White and yellow flowering plants such as Native Heaths and Grevilleas provide an indirect food source. Their blooms open during the night and are a magnet for moths and other insects, creating a food source for insect-eating birds. Other insect-attracting plants are Kunzea and Melaleuca species, Woolly and Coastal Tea-tree, Manuka and Dusty Daisy-brush.

Flowering trees, particularly red ones such as Banksia and Eucalyptus, are a rich source of nectar, as are exotic flowers such as Camellias. Other nectar-producing plants that attract birds are most varieties of Bottlebrush, Correas, Sweet Bursaria, and Honey Myrtle.

Beware of planting too many Grevilleas. If they dominate they will attract territorial birds like Noisy Minors and Wattle Birds who will keep smaller birds away.

Fruit trees such as stone fruit, apples and almonds are also a beacon for birds, sometimes to the detriment of their crops. Flax Lily, Lily-pilys, Wattle and Black Cyprus Pine are also good options for seeds, and parrots love wattle seeds!

Many native grasses also supply seed for birds. Microleana stipoides (weeping grass) and Imperata cylindrica (blady grass) are the antithesis of the well-mown lawn but they provide an excellent habitat for birds and butterflies.

Shelter and safe nesting sites


Creating a safe, sheltered habitat will attract more birds to your backyard.

The best shelters include prickly shrubs, dense climbers, hollow trees and logs, piles of rock, and plants which are bushy to ground level.
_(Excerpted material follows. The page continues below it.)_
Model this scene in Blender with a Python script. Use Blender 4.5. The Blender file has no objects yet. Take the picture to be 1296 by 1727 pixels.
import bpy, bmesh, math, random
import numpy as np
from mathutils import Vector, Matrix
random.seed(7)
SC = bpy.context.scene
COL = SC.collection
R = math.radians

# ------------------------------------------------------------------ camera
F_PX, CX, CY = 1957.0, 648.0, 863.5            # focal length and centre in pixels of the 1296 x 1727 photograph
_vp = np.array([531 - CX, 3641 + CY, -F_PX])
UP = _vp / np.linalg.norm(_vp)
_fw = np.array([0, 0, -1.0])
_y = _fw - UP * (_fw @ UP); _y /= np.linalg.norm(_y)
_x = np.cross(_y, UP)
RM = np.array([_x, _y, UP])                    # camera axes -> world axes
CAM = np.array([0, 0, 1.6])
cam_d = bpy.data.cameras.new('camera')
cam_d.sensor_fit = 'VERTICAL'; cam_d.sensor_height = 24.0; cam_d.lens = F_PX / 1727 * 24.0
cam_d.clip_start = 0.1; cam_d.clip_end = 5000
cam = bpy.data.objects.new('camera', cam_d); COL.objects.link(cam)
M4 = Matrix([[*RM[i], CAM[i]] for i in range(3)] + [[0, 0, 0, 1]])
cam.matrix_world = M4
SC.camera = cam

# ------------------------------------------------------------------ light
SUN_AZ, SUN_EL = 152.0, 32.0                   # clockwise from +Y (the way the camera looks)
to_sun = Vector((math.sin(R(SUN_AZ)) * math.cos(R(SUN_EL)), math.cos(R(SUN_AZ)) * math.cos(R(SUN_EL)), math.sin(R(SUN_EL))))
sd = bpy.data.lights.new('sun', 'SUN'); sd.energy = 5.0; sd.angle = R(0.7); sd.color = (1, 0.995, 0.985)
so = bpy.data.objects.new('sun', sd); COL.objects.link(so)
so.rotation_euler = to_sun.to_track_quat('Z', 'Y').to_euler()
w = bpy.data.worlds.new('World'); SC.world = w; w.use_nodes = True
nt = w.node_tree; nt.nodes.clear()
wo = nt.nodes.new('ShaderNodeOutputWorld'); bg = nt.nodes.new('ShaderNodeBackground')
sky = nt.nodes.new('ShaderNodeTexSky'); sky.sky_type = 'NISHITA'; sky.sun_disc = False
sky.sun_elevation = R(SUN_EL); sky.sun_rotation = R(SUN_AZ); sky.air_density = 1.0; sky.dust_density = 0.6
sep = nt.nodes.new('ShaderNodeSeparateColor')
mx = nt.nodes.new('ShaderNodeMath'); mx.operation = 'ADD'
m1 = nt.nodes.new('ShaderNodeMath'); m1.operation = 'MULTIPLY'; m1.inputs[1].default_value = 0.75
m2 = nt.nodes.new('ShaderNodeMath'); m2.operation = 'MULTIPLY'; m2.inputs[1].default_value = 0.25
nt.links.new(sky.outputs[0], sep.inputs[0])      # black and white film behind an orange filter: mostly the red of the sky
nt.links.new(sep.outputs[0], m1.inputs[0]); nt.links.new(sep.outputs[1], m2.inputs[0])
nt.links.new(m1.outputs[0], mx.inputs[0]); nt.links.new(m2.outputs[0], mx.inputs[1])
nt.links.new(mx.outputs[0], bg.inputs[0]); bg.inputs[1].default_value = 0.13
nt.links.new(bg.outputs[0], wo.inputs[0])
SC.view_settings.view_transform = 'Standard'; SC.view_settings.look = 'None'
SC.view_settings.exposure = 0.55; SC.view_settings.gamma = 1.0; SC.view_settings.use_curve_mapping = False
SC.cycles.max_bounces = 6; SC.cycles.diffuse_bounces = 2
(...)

Nest boxes made of untreated timber and attached to trees are also appealing.

To keep a flourishing ecology you will have to forsake passions for neatness, fence-to-fence lawns and pesticides.

Keep domestic cats indoors at night because this is the time they hunt to kill.

When pruning trees back, leave a little length on the branches – up to a metre – so that birds can nest in the hollow.

A layered garden that includes mature trees and a shrubby undergrowth of dense foliage or spiky plants with small flowers will provide food for smaller birds. It will also provide refuge from aggressive bigger birds such as noisy miners, other large honeyeaters and pied currawongs.

Birds like a safe corridor on which to travel round your garden. Try not to have large gaps or wide open spaces, which will intimidate them.

Trees obviously provide refuge and good nesting options. Blackwood, Snow in Summer, Hakea and Burgen are some to consider – larger birds such as magpies, parrots and kookaburras love a tree canopy.

Birds are generally most active in the early morning and tend to quieten down around midday. They don't like windy days.